Jak mówił Barroso, podczas telefonicznej wymiany zdań, zapytał prezydenta Rosji o przekroczenie granicy Ukrainy przez rosyjskie wojsko. Putin odpowiedział, że jeśli zechce, "zajmą Kijów w dwa tygodnie".

"Financial Times" relacjonował sytuację w nieco łagodniejszej wersji. Jak podał brytyjski dziennik, rosyjski prezydent miał powiedzieć, że "gdyby na Ukrainie były rosyjskie wojska, to w ciągu dwóch tygodni byłyby w Kijowie"

Przywódcy unijnych państw byli oburzeni - relacjonowała włoska gazeta. Angela Merkel powiedziała wprost, że "Rosja podejmuje próbę przesunięcia istniejących granic, grożąc przemocą lub wręcz stosując przemoc". Dodała, że naruszono integralność terytorialną suwerennego kraju.
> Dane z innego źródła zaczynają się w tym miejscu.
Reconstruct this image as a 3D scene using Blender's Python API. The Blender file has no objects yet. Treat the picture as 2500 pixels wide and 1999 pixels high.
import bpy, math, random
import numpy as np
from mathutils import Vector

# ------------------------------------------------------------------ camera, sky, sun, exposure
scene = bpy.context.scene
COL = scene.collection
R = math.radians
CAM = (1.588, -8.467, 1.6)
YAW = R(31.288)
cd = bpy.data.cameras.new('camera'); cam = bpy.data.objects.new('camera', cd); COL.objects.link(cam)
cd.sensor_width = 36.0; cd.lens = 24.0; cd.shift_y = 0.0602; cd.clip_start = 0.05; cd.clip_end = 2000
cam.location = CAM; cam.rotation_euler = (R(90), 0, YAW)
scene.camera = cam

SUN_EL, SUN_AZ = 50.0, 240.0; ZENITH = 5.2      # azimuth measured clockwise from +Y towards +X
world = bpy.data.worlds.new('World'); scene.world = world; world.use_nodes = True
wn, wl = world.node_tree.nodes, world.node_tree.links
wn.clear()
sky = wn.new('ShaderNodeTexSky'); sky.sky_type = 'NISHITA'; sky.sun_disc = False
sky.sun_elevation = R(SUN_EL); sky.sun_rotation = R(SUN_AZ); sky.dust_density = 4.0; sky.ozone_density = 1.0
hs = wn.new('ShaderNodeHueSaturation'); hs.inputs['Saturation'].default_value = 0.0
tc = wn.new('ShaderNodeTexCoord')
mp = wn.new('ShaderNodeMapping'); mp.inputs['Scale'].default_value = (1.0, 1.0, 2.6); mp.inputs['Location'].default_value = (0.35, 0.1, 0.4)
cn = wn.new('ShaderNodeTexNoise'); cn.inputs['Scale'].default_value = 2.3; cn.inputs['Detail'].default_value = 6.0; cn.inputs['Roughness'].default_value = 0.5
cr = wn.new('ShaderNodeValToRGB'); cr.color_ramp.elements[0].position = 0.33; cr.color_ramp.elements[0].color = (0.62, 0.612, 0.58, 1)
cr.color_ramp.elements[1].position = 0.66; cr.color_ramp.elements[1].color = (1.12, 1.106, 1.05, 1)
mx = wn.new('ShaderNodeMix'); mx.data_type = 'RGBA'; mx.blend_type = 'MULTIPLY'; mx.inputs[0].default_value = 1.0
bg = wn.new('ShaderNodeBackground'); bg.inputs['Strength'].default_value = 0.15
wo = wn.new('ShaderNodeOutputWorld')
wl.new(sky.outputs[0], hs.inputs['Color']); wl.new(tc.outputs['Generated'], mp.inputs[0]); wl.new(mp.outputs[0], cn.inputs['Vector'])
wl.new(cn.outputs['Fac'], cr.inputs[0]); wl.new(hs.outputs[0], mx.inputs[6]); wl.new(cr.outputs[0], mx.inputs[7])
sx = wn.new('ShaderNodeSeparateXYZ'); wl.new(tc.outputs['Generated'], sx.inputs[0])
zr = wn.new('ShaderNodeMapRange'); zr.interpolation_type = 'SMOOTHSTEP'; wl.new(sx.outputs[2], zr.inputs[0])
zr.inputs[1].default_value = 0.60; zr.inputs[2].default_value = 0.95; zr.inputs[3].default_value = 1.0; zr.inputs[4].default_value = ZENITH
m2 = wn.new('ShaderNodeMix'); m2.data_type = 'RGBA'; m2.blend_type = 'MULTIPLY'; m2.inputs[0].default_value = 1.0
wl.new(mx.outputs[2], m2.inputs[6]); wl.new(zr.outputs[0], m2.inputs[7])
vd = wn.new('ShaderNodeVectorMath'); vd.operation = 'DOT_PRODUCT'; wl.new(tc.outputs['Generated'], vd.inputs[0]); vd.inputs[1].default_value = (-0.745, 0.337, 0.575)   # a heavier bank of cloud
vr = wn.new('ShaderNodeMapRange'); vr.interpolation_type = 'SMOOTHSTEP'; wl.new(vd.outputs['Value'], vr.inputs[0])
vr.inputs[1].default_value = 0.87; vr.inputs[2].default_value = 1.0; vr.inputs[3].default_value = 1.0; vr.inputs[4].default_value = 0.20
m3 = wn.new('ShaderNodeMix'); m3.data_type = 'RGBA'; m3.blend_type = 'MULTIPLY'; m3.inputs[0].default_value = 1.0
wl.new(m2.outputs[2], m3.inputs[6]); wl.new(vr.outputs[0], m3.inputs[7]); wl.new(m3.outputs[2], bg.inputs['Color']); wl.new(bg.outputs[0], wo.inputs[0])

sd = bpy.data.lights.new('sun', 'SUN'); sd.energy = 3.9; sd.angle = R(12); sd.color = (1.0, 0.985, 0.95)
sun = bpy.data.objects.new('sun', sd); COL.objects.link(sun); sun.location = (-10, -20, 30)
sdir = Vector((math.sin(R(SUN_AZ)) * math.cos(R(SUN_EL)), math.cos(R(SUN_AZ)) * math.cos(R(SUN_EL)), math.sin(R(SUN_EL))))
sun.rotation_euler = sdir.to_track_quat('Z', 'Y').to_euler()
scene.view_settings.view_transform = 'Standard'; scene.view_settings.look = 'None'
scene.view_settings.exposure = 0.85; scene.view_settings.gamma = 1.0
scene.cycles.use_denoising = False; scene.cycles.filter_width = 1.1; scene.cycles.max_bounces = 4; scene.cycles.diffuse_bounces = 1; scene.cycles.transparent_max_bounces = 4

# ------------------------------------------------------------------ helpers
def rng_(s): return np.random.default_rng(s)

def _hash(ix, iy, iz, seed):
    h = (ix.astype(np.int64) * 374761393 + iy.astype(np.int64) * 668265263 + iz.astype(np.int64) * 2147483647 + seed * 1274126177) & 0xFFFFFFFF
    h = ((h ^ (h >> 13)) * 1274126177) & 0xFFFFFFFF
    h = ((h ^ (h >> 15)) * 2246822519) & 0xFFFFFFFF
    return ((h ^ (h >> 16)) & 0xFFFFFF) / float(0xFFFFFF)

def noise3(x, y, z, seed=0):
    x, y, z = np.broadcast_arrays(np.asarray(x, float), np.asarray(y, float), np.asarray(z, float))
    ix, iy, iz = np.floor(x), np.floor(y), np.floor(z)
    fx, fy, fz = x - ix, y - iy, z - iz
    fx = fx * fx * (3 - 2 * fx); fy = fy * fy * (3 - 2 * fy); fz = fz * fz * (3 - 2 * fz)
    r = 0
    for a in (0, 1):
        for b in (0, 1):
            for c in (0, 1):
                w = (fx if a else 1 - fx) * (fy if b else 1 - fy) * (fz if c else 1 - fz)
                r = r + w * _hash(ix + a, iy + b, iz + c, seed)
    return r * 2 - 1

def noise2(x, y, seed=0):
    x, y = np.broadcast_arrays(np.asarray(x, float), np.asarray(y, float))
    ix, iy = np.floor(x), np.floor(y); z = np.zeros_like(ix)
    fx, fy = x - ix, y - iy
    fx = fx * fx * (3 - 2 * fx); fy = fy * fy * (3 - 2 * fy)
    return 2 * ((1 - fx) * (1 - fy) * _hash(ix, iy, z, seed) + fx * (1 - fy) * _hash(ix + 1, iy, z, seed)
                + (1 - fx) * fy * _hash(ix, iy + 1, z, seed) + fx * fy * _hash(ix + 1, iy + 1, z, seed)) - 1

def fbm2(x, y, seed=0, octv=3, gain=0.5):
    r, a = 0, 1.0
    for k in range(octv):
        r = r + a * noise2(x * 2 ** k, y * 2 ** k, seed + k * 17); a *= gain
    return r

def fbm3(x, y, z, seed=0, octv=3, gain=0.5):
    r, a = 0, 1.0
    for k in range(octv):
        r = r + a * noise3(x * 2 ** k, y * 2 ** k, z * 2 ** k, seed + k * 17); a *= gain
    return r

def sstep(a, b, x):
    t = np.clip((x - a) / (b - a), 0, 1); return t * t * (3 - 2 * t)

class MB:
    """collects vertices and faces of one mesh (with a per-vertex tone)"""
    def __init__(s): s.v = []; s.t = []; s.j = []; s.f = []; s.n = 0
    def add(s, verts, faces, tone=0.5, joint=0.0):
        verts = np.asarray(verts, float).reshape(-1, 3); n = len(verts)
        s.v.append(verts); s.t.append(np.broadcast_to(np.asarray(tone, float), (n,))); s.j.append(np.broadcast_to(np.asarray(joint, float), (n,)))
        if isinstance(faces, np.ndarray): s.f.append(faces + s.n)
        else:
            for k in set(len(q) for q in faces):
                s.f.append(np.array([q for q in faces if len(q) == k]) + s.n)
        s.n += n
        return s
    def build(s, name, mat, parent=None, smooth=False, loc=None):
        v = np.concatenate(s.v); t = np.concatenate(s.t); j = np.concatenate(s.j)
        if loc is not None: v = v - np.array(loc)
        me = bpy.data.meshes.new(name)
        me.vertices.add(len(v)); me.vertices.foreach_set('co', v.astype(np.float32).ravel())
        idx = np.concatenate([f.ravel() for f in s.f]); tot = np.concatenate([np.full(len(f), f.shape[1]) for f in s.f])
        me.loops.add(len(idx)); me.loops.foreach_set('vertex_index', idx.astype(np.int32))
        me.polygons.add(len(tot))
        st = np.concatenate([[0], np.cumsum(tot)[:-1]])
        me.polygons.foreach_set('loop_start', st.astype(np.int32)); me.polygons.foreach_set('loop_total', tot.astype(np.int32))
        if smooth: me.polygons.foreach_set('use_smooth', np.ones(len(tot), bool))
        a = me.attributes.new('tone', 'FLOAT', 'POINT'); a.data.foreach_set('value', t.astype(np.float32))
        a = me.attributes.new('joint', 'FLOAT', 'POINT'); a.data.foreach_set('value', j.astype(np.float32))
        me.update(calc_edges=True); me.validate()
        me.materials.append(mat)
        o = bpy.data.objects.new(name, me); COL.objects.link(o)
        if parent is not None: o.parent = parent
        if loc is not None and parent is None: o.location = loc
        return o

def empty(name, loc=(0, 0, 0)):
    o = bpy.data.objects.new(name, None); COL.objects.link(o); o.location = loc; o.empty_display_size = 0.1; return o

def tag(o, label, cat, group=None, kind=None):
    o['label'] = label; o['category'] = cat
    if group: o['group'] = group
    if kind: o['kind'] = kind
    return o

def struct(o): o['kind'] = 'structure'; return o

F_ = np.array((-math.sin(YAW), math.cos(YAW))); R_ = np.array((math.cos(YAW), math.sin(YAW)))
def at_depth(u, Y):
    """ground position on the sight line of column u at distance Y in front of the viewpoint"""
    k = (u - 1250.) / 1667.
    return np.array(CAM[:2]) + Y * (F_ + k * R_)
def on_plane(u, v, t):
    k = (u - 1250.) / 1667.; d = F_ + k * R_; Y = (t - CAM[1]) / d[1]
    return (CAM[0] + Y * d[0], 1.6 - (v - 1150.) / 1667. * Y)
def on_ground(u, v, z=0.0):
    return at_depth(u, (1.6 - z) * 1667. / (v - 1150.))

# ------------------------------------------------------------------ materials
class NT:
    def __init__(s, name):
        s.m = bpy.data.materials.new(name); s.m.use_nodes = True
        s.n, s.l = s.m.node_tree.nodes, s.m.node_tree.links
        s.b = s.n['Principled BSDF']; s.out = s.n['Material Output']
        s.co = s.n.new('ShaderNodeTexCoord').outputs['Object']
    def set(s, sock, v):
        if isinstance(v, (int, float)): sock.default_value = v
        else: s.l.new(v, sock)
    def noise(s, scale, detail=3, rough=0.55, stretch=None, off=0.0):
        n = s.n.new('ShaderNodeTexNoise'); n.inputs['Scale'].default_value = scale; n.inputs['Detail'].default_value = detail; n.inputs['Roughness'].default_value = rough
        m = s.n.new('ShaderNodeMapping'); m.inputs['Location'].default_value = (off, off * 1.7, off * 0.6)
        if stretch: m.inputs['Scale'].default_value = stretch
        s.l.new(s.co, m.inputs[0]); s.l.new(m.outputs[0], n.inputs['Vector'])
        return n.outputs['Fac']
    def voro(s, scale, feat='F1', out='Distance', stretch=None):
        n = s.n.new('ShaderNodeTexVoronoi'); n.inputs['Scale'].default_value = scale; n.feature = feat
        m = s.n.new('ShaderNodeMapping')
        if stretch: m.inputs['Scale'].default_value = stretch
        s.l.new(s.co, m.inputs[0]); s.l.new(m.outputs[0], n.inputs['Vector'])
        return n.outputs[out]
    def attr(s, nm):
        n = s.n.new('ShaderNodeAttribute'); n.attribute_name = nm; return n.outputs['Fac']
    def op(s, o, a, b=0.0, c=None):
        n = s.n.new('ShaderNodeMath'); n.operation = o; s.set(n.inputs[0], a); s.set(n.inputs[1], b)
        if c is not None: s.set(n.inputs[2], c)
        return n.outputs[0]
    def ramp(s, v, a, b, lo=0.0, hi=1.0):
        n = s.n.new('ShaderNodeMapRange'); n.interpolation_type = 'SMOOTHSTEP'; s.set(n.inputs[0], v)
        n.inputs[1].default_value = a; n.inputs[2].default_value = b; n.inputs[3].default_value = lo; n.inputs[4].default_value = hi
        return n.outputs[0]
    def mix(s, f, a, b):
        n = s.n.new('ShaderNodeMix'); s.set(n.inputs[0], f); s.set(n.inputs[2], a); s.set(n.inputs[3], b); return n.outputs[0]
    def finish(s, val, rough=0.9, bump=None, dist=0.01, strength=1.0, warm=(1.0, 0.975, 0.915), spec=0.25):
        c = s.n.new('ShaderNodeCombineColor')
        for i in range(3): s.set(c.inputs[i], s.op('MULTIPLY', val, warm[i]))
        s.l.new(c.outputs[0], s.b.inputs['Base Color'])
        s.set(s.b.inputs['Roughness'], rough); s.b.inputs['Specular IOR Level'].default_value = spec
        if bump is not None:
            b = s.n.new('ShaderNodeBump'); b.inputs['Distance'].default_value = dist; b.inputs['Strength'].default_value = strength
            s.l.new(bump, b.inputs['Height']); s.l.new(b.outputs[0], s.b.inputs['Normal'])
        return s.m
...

Tymczasem kremlowscy urzędnicy tłumaczą, że wypowiedź prezydenta Rosji została zmanipulowana i wyrwana z kontekstu.

Jak zapewnił w rozmowie z agencją ITAR-TASS Jurij Uszakow, słowa Putina miały mieć zupełnie inne znaczenie, niż przypisują mu to zagraniczni dziennikarze.